• _Task objective_: Everything from the first line down to the line containing "R = math.radians" should be reproduced exactly; please include nothing else.

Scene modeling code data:
▶

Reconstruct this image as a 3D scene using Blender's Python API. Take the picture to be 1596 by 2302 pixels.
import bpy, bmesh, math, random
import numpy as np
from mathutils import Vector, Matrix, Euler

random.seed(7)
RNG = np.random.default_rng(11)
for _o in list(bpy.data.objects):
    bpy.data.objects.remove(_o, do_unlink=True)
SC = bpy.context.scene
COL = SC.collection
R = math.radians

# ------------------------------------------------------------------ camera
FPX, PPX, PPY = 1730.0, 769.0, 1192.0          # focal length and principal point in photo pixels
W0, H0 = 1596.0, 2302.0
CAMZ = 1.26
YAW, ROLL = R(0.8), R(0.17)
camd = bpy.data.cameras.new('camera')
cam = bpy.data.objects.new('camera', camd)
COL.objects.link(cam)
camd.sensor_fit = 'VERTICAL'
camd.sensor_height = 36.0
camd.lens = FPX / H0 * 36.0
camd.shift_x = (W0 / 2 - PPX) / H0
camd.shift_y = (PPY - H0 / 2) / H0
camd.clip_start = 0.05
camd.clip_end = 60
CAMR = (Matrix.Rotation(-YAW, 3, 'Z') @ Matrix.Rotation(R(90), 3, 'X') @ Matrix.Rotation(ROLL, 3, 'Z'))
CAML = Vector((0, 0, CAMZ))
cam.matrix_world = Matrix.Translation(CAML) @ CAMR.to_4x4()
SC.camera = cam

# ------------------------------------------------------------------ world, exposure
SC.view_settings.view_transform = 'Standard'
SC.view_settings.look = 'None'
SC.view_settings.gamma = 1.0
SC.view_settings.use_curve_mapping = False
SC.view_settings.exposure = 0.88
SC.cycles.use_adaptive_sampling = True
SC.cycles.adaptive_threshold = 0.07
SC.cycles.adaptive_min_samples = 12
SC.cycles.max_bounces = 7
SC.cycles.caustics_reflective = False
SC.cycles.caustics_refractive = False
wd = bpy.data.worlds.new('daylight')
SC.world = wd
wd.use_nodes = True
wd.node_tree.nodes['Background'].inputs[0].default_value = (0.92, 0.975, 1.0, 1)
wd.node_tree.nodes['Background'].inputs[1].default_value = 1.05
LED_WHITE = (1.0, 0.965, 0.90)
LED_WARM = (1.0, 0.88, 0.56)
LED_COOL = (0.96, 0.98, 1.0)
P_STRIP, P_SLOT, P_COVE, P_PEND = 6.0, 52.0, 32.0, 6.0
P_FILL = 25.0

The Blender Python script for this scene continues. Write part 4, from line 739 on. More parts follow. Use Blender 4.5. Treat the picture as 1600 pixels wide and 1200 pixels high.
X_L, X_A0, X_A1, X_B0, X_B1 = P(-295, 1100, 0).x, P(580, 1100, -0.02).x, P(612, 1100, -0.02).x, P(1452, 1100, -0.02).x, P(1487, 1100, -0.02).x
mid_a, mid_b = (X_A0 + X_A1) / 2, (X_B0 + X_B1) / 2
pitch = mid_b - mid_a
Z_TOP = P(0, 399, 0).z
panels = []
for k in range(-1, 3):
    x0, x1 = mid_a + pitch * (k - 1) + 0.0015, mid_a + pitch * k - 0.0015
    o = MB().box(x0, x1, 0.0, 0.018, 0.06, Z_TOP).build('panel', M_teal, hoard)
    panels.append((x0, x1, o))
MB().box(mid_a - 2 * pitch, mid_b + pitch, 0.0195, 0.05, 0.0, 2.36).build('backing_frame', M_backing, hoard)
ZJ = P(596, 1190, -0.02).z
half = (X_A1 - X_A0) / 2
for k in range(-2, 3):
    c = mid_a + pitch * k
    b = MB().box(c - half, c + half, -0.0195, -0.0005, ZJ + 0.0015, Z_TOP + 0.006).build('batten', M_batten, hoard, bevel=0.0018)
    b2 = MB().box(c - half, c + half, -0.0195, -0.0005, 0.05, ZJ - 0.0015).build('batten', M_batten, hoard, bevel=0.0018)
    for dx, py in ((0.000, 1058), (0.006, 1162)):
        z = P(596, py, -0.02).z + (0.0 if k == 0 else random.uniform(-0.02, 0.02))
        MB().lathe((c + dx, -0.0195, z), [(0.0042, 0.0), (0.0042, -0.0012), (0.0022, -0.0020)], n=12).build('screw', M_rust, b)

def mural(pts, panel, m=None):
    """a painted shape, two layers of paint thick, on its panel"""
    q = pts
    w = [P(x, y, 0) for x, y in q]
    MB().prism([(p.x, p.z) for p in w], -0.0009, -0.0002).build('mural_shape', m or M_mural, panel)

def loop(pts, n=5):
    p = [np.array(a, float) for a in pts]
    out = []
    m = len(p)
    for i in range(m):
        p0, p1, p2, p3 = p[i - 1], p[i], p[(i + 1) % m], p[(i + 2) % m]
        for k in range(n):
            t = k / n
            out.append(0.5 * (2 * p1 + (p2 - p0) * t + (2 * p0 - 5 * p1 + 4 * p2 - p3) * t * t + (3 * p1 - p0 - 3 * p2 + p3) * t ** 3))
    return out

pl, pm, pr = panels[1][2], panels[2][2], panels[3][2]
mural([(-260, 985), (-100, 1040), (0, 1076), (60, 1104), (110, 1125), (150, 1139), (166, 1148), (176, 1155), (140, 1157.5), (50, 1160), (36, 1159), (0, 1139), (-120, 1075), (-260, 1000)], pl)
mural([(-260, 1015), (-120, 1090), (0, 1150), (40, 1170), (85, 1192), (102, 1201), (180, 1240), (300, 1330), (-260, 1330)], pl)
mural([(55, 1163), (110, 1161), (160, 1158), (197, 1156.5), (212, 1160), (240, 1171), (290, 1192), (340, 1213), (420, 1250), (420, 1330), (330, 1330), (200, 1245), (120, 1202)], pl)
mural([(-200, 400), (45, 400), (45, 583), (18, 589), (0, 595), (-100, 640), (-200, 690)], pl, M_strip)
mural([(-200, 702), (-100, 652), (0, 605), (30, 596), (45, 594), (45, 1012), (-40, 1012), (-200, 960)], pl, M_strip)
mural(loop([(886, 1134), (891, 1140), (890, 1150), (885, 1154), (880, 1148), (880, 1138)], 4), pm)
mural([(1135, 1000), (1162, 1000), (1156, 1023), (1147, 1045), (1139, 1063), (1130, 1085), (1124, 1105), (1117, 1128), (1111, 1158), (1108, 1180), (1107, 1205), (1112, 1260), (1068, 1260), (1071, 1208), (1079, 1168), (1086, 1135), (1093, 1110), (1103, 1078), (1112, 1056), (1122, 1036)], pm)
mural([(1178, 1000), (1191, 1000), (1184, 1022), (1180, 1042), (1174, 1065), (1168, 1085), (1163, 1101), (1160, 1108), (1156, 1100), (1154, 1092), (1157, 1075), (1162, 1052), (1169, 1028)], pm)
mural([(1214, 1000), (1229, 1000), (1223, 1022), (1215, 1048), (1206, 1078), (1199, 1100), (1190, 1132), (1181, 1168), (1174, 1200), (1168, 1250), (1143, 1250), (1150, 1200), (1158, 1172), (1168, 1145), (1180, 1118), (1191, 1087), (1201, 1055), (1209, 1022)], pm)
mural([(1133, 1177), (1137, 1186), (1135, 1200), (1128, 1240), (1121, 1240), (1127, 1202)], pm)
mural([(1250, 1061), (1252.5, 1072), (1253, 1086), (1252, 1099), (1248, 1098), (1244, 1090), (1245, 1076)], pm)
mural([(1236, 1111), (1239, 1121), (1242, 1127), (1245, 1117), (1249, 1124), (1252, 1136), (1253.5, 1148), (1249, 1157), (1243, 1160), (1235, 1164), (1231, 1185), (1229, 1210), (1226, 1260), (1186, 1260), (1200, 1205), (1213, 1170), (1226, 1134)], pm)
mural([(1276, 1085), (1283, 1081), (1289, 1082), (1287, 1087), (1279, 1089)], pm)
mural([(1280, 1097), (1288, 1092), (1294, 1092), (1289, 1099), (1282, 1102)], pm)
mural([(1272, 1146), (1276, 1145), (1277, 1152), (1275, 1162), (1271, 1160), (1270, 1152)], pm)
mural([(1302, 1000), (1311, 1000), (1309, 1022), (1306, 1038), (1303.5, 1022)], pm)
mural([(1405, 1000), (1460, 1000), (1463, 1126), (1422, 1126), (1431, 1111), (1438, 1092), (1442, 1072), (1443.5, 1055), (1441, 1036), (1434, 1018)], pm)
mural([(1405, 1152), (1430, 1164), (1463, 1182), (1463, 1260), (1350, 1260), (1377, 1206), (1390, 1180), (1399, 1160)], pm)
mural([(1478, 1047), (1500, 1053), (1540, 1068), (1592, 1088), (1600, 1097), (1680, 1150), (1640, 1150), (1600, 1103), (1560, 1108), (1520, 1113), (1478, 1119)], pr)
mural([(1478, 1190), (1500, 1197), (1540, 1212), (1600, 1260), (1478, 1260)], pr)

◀

• _Answer for the task_:
Reconstruct this image as a 3D scene using Blender's Python API. Take the picture to be 1596 by 2302 pixels.
import bpy, bmesh, math, random
import numpy as np
from mathutils import Vector, Matrix, Euler

random.seed(7)
RNG = np.random.default_rng(11)
for _o in list(bpy.data.objects):
    bpy.data.objects.remove(_o, do_unlink=True)
SC = bpy.context.scene
COL = SC.collection
R = math.radians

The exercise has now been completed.